FRANKFURT: Europe's largest carmaker Volkswagen is considering cutting tens of thousands more jobs worldwide and shuttering up to four plants in Germany, Manager Magazin reported Friday.
Volkswagen is already planning to cut 50,000 jobs across its brands in Germany by 2030 as it is struggling with high costs, US tariffs and fierce Chinese competition in electric vehicles.
A Volkswagen spokesman said that he could not comment on confidential matters but added that the company needed to become more competitive.
"The board has repeatedly emphasised that our current business model no longer works for all our brands in its current form," he said.
"The entire group must significantly improve its competitiveness. This requires a sharper focus and even more rigorous cost and investment discipline."

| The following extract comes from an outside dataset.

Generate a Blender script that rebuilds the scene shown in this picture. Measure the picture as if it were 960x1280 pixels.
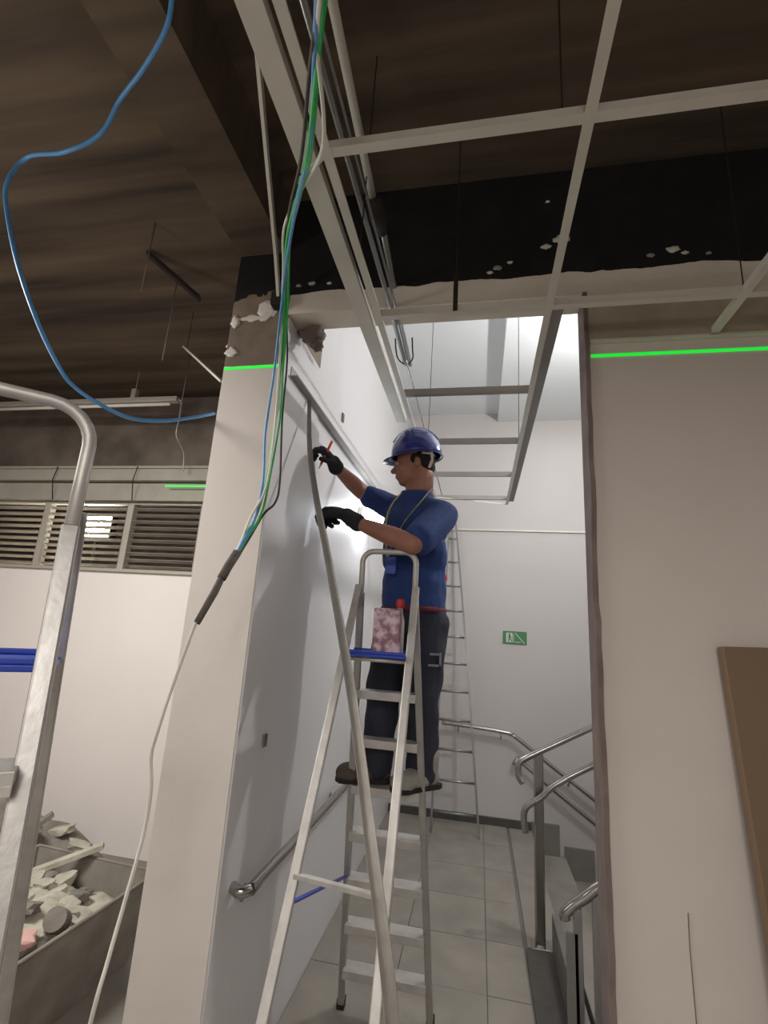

Citing unidentified company sources, Manager Magazin said the carmaker would cut investment by 15 percent to just over 130 billion euros ($148 billion) over the next five years.

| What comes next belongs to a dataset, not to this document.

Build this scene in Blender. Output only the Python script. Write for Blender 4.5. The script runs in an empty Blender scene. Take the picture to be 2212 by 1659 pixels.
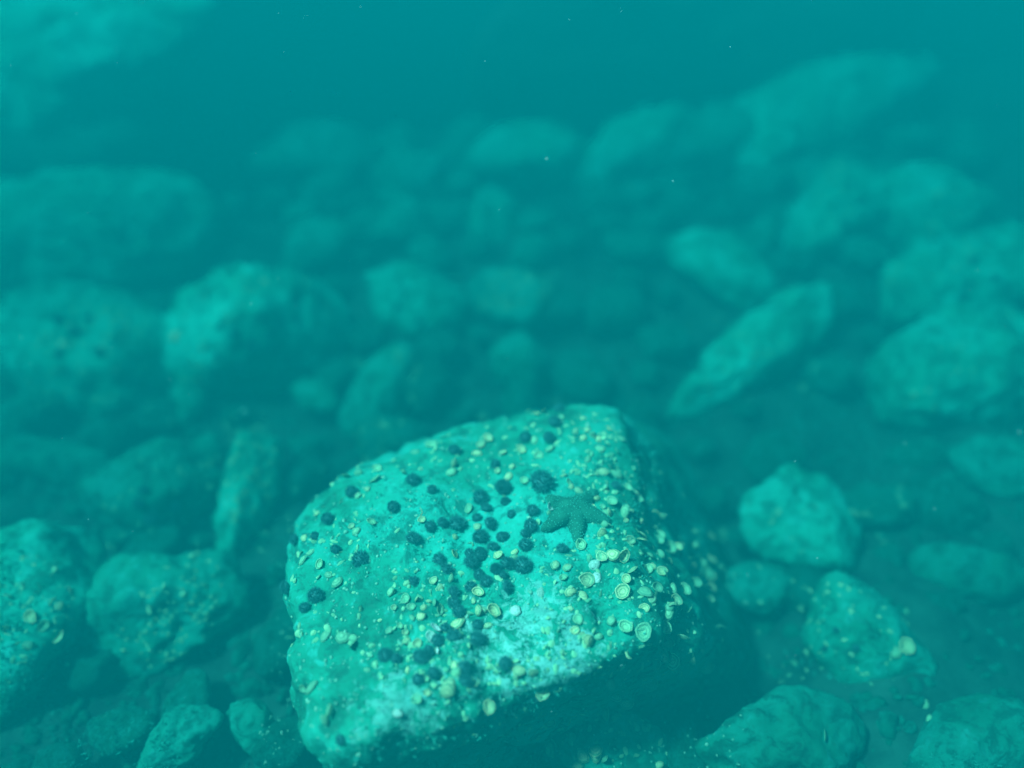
import bpy, bmesh, math, random
import numpy as np
from mathutils import Vector, Matrix
from mathutils.bvhtree import BVHTree

random.seed(7)
RNG = np.random.default_rng(7)
S = bpy.context.scene
COL = S.collection

# ------------------------------------------------------------------ camera
CAM_Z, PITCH, HFOV = 2.6, 34.0, 65.0
cam_d = bpy.data.cameras.new('camera')
cam = bpy.data.objects.new('camera', cam_d)
COL.objects.link(cam)
cam.location = (0, 0, CAM_Z)
cam.rotation_euler = (math.radians(90 - PITCH), 0, 0)
cam_d.sensor_width = 36
cam_d.lens = 18 / math.tan(math.radians(HFOV / 2))
cam_d.clip_start, cam_d.clip_end = 0.05, 500
cam_d.dof.use_dof = True
cam_d.dof.focus_distance = 2.55
cam_d.dof.aperture_fstop = 0.32
S.camera = cam

# ------------------------------------------------------------------ sky, sun, exposure
SUN_EL, SUN_AZ = 58.0, -107.0            # azimuth from +Y (away from camera) towards +X
sd = Vector((math.sin(math.radians(SUN_AZ)) * math.cos(math.radians(SUN_EL)),
             math.cos(math.radians(SUN_AZ)) * math.cos(math.radians(SUN_EL)),
             math.sin(math.radians(SUN_EL))))
w = bpy.data.worlds.new('World')
S.world = w
w.use_nodes = True
nt = w.node_tree
bg = nt.nodes['Background']
sky = nt.nodes.new('ShaderNodeTexSky')
sky.sky_type = 'NISHITA'
sky.sun_disc = False
sky.sun_elevation = math.radians(SUN_EL)
sky.sun_rotation = math.radians(SUN_AZ)
nt.links.new(sky.outputs[0], bg.inputs[0])
bg.inputs[1].default_value = 0.055
sl = bpy.data.lights.new('sun', 'SUN')
sl.energy = 5.0
sl.angle = math.radians(6)
sl.color = (1.0, 0.97, 0.92)
sun = bpy.data.objects.new('sun', sl)
COL.objects.link(sun)
sun.location = sd * 30
sun.rotation_euler = sd.to_track_quat('Z', 'Y').to_euler()
S.view_settings.view_transform = 'Standard'
S.view_settings.look = 'None'
S.view_settings.gamma = 1
S.view_settings.exposure = 3.25
S.cycles.volume_bounces = 2
S.cycles.max_bounces = 6
S.cycles.use_denoising = True

# ------------------------------------------------------------------ geometry helpers
F = 1106 / math.tan(math.radians(HFOV / 2))
cp, sp = math.cos(math.radians(PITCH)), math.sin(math.radians(PITCH))
FWD, UP, RIGHT = Vector((0, cp, -sp)), Vector((0, sp, cp)), Vector((1, 0, 0))
EYE = Vector((0, 0, CAM_Z))


def ray(u, v):
    return (RIGHT * ((u - 1106) / F) - UP * ((v - 829.5) / F) + FWD).normalized()


def ground_z(x, y):
    r = 0.15 * max(0.0, y - 3.2) + 0.07 * max(0.0, x - 0.3) * min(1.0, max(0.0, (y - 2.5) / 3))
    return r - 0.45 * max(0.0, y - 7.0 - 0.15 * x)


def at(u, v, dz=0.0):
    d = ray(u, v)
    t = 0.5
    while t < 40:
        p = EYE + d * t
        if p.z <= ground_z(p.x, p.y) + dz:
            return p, t
        t += 0.01
    return EYE + d * 14.0, 14.0


def hash3(ix, iy, iz, s):
    n = (ix.astype(np.int64) * 374761393 + iy.astype(np.int64) * 668265263
         + iz.astype(np.int64) * 2147483647 + s * 974634777)
    n = (n ^ (n >> 13)) * 1274126177
    n = n ^ (n >> 16)
    return ((n & 0xffffff) / float(0xffffff)) * 2 - 1


def vnoise(P, s=0):
    f = np.floor(P)
    t = P - f
    t = t * t * t * (t * (t * 6 - 15) + 10)
    out = 0
    for dx in (0, 1):
        for dy in (0, 1):
            for dz in (0, 1):
                wgt = ((t[:, 0] if dx else 1 - t[:, 0]) * (t[:, 1] if dy else 1 - t[:, 1])
                       * (t[:, 2] if dz else 1 - t[:, 2]))
                out = out + wgt * hash3(f[:, 0] + dx, f[:, 1] + dy, f[:, 2] + dz, s)
    return out


def fbm(P, octv=4, s=0, gain=0.5):
    a, o = 1.0, 0
    for k in range(octv):
        o = o + a * vnoise(P * (2.03 ** k) + 17.3 * k, s + k)
        a *= gain
    return o


_ico = {}


def ico(sub):
    if sub not in _ico:
        bm = bmesh.new()
        bmesh.ops.create_icosphere(bm, subdivisions=sub, radius=1)
        V = np.array([v.co[:] for v in bm.verts])
        V /= np.linalg.norm(V, axis=1)[:, None]
        T = [[v.index for v in f.verts] for f in bm.faces]
        bm.free()
        _ico[sub] = (V, T)
    return _ico[sub]


def mesh_from(name, V, T, mat, smooth=True):
    me = bpy.data.meshes.new(name)
    me.from_pydata([tuple(v) for v in V], [], T)
    if smooth:
        me.polygons.foreach_set('use_smooth', [True] * len(me.polygons))
    if mat:
        me.materials.append(mat)
    me.update()
    return me


def obj(name, me, parent=None):
    o = bpy.data.objects.new(name, me)
    COL.objects.link(o)
    if parent:
        o.parent = parent
    return o


def tag(o, label=None, cat=None, group=None, kind=None):
    if label:
        o['label'] = label
    if cat:
        o['category'] = cat
    if group:
        o['group'] = group
    if kind:
        o['kind'] = kind
    return o


# ------------------------------------------------------------------ materials
def new_mat(name):
    m = bpy.data.materials.new(name)
    m.use_nodes = True
    return m, m.node_tree, m.node_tree.nodes['Principled BSDF']


def ramp(nt, src, stops):
    r = nt.nodes.new('ShaderNodeValToRGB')
    while len(r.color_ramp.elements) < len(stops):
        r.color_ramp.elements.new(0.5)
    for e, (p, c) in zip(r.color_ramp.elements, stops):
        e.position = p
        e.color = (c, c, c, 1) if not isinstance(c, tuple) else (*c, 1)
    nt.links.new(src, r.inputs[0])
    return r.outputs[0]


def noise(nt, vec, scale, detail=6, rough=0.6, dist=0.0):
    n = nt.nodes.new('ShaderNodeTexNoise')
    n.inputs['Scale'].default_value = scale
    n.inputs['Detail'].default_value = detail
    n.inputs['Roughness'].default_value = rough
    n.inputs['Distortion'].default_value = dist
    nt.links.new(vec, n.inputs['Vector'])
    return n.outputs['Fac']


def mix(nt, fac, a, b):
    m = nt.nodes.new('ShaderNodeMix')
    m.data_type = 'RGBA'
    for sock, val in ((m.inputs[0], fac), (m.inputs[6], a), (m.inputs[7], b)):
        if isinstance(val, tuple):
            sock.default_value = (*val, 1)
        elif isinstance(val, (int, float)):
            sock.default_value = val
        else:
            nt.links.new(val, sock)
    return m.outputs[2]


def math_n(nt, op, a, b=None):
    m = nt.nodes.new('ShaderNodeMath')
    m.operation = op
    for i, val in enumerate((a, b)):
        if val is None:
            continue
        if isinstance(val, (int, float)):
            m.inputs[i].default_value = val
        else:
            nt.links.new(val, m.inputs[i])
    return m.outputs[0]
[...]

Volkswagen would also close plants at Hanover, Zwickau and Emden after production runs of models currently made there end.
A plant at its sister brand Audi would also close, the magazine added.
Christiane Benner, head of the IG Metall union, said in a joint statement with Volkswagen's works council chief Daniela Cavallo that employees would fight the cuts if they came.
"If these plans come to fruition we would stop them with all our might", they said. "The board should get on with its job and focus on its core work: competitive products."
Under agreements with unions, compulsory layoffs are supposed to be ruled out at Volkswagen until 2030 and at Audi until 2033.
VW plant closures in Germany are also supposed to be off the table until at least the end of the decade under an agreement reached at the end of 2024.
The group is under intense pressure after years of declining sales in China and slimmer profit margins from electric cars, even before US President Donald Trump raised tariffs last year.
Rival German carmaker BMW -- a premium brand that had weathered the storm battering the industry better than VW or Mercedes-Benz -- cut its outlook for the year earlier this month, saying it expected a "significant" drop in profits as a result of the Middle East war and weakness in China.